======== Data extract ========
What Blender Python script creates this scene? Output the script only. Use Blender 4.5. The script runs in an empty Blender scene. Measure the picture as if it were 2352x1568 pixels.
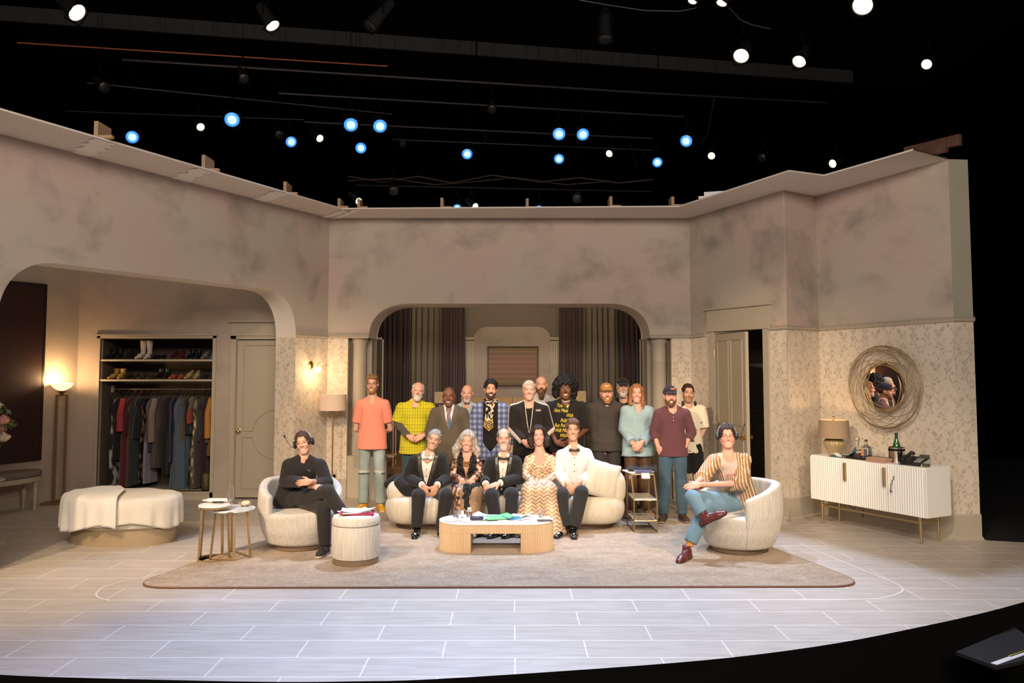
import bpy, math, random
import numpy as np
from mathutils import Vector, Matrix, Euler
from mathutils.bvhtree import BVHTree

PI = math.pi
scene = bpy.context.scene
COL = scene.collection
random.seed(7)

# ---------------------------------------------------------------- camera
F, CX, CY, TH, EYE = 1900.0, 1176.0, 724.0, math.atan(120 / 1900.0), 1.92
cam_d = bpy.data.cameras.new('camera'); cam = bpy.data.objects.new('camera', cam_d); COL.objects.link(cam)
cam.location = (0, 0, EYE); cam.rotation_euler = (PI / 2 + TH, 0, 0)
cam_d.sensor_width = 36; cam_d.sensor_fit = 'HORIZONTAL'
cam_d.lens = 36 * F / 2352; cam_d.shift_y = -60 / 2352.0
cam_d.clip_end = 200
scene.camera = cam

def ray(px, py):
    u = (px - CX) / F; v = (CY - py) / F
    return (u, math.cos(TH) - v * math.sin(TH), math.sin(TH) + v * math.cos(TH))
def W(px, py, Y):
    a, b, c = ray(px, py); t = Y / b
    return Vector((a * t, Y, EYE + c * t))
def G(px, py, z=0.0):
    a, b, c = ray(px, py); t = (z - EYE) / c
    return Vector((a * t, b * t, z))
def mpp(Y):
    return Y / F

# ---------------------------------------------------------------- world, view, stage light
scene.view_settings.view_transform = 'Standard'; scene.view_settings.look = 'None'
scene.view_settings.gamma = 1.0; scene.view_settings.exposure = 0.0
scene.view_settings.use_curve_mapping = False
wd = bpy.data.worlds.new('world'); scene.world = wd; wd.use_nodes = True
wd.node_tree.nodes['Background'].inputs[0].default_value = (0.9, 0.75, 0.6, 1)
wd.node_tree.nodes['Background'].inputs[1].default_value = 0.0

def spot(name, loc, aim, energy, color, size=40, blend=0.6, rad=0.12):
    d = bpy.data.lights.new(name, 'SPOT'); d.energy = energy; d.color = color
    d.spot_size = math.radians(size); d.spot_blend = blend; d.shadow_soft_size = rad
    o = bpy.data.objects.new(name, d); COL.objects.link(o); o.location = loc
    o.rotation_euler = (Vector(aim) - Vector(loc)).to_track_quat('-Z', 'Y').to_euler()
    return o
def area(name, loc, aim, energy, color, sx, sy):
    d = bpy.data.lights.new(name, 'AREA'); d.energy = energy; d.color = color
    d.shape = 'RECTANGLE'; d.size = sx; d.size_y = sy
    o = bpy.data.objects.new(name, d); COL.objects.link(o); o.location = loc
    o.rotation_euler = (Vector(aim) - Vector(loc)).to_track_quat('-Z', 'Y').to_euler()
    return o
WARM = (1.0, 0.74, 0.48); WARM2 = (1.0, 0.66, 0.38); NEUT = (1.0, 0.86, 0.72); COOL = (0.62, 0.74, 1.0); BLUE = (0.16, 0.36, 1.0)
# front-of-house wash over the whole set
area('front_wash', (0, -1.5, 5.3), (0, 12.5, 2.2), 960, (1.0, 0.85, 0.72), 11, 1.5)
# warm front spots on the group
for i, (x, tx) in enumerate([(-5.0, -1.4), (-1.6, -0.6), (1.8, 0.7), (5.2, 1.7)]):
    spot('front_spot', (x, 1.2, 6.6), (tx, 10.3, 0.75), 1750, WARM, 26, 0.6)
spot('wall_fill_spot', (-0.5, 2.0, 6.6), (-2.9, 12.0, 0.9), 1500, WARM, 22, 0.8)  # extra spot added to brighten the left wallpaper and column
spot('wall_fill_spot', (-3.5, 1.5, 6.4), (3.3, 11.2, 1.0), 2900, WARM, 20, 0.8)  # extra spot added from the left to brighten the open door
spot('sideboard_fill_spot', (0.5, 2.6, 6.4), (4.35, 9.7, 0.45), 1050, NEUT, 17, 0.8)  # extra spot added to brighten the white sideboard
spot('floor_spot', (-6.0, 2.4, 6.6), (-4.5, 8.1, 0.0), 1700, WARM, 32, 0.9)
spot('floor_spot', (-4.6, 3.6, 6.6), (-4.2, 8.9, 0.1), 900, WARM, 22, 0.8)
spot('floor_spot', (6.0, 2.0, 6.4), (4.6, 8.4, 0.0), 700, WARM, 30, 0.9)
# added fill that brightens the closet room, without a fixture
area('closet_room_fill', (-5.0, 9.6, 4.3), (-5.2, 12.2, 1.6), 20, (1.0, 0.80, 0.62), 1.5, 0.6)
area('bedroom_fill', (0.0, 13.4, 4.0), (0.0, 16.0, 1.6), 50, (1.0, 0.78, 0.56), 3.0, 0.4)  # fill added to brighten the bedroom; the bedside lamps stay unlit
# cool light from above on rug and apron
spot('top_spot', (-1.6, 4.4, 8.0), (-1.6, 4.7, 0.0), 1600, (0.16, 0.38, 1.0), 42, 1.0)
spot('top_spot', (-0.6, 5.2, 8.0), (-0.4, 6.4, 0.0), 200, (0.70, 0.80, 1.0), 62, 0.9)
spot('top_spot', (1.8, 5.8, 8.0), (2.2, 6.0, 0.0), 250, (0.86, 0.88, 1.0), 60, 0.8)
# cool back light
for x, e in ((-2.4, 700), (0.2, 2700), (2.6, 1750)):
    spot('back_spot', (x, 10.9, 7.2), (x * 0.75, 7.7, 0.0), e, (0.55, 0.70, 1.0), 50, 0.6)
spot('rug_spot', (-5.2, 2.0, 6.4), (-2.35, 8.4, 0.0), 1500, WARM2, 21, 0.9)
spot('rug_spot', (4.8, 1.6, 6.4), (2.3, 8.4, 0.0), 900, WARM2, 24, 0.9)
# ---------------------------------------------------------------- materials
MATS = {}
def _lin(c):
    c = c / 255.0
    return c / 12.92 if c <= 0.04045 else ((c + 0.055) / 1.055) ** 2.4
def rgb(r, g, b):
    return (_lin(r), _lin(g), _lin(b))
def pmat(name, col, rough=0.6, metal=0.0, var=0.12, scale=6.0, bump=0.15, bscale=60.0, emit=None, es=0.0,
         trans=0.0, ior=1.45, coat=0.0, sheen=0.0, alpha=1.0, stretch=(1, 1, 1), spec=0.5):
    if name in MATS: return MATS[name]
    m = bpy.data.materials.new(name); m.use_nodes = True; MATS[name] = m
    nt = m.node_tree; N = nt.nodes; L = nt.links; b = N['Principled BSDF']
    tc = N.new('ShaderNodeTexCoord'); mp = N.new('ShaderNodeMapping'); mp.inputs['Scale'].default_value = stretch
    L.new(tc.outputs['Object'], mp.inputs[0])
    nz = N.new('ShaderNodeTexNoise'); nz.inputs['Scale'].default_value = scale; nz.inputs['Detail'].default_value = 4
    L.new(mp.outputs[0], nz.inputs['Vector'])
    mx = N.new('ShaderNodeMix'); mx.data_type = 'RGBA'
    lo = tuple(max(0, c * (1 - var)) for c in col); hi = tuple(min(1, c * (1 + var)) for c in col)
    mx.inputs[6].default_value = (*lo, 1); mx.inputs[7].default_value = (*hi, 1)
    L.new(nz.outputs[0], mx.inputs[0]); L.new(mx.outputs[2], b.inputs['Base Color'])
    b.inputs['Roughness'].default_value = rough; b.inputs['Metallic'].default_value = metal
    b.inputs['Transmission Weight'].default_value = trans; b.inputs['IOR'].default_value = ior
    b.inputs['Coat Weight'].default_value = coat; b.inputs['Sheen Weight'].default_value = sheen
    b.inputs['Alpha'].default_value = alpha; b.inputs['Specular IOR Level'].default_value = spec
    if emit:
        b.inputs['Emission Color'].default_value = (*emit, 1); b.inputs['Emission Strength'].default_value = es
    if bump > 0:
        n2 = N.new('ShaderNodeTexNoise'); n2.inputs['Scale'].default_value = bscale; n2.inputs['Detail'].default_value = 3
        L.new(mp.outputs[0], n2.inputs['Vector'])
        bp = N.new('ShaderNodeBump'); bp.inputs['Strength'].default_value = bump; bp.inputs['Distance'].default_value = 0.01
        L.new(n2.outputs[0], bp.inputs['Height']); L.new(bp.outputs[0], b.inputs['Normal'])
    return m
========
Give again, word for word, every line from the top of the data above to the line holding "from mathutils.bvhtree import BVHTree", inclusive, with the pictures left out.

Solution:
What Blender Python script creates this scene? Output the script only. Use Blender 4.5. The script runs in an empty Blender scene. Measure the picture as if it were 2352x1568 pixels.
import bpy, math, random
import numpy as np
from mathutils import Vector, Matrix, Euler
from mathutils.bvhtree import BVHTree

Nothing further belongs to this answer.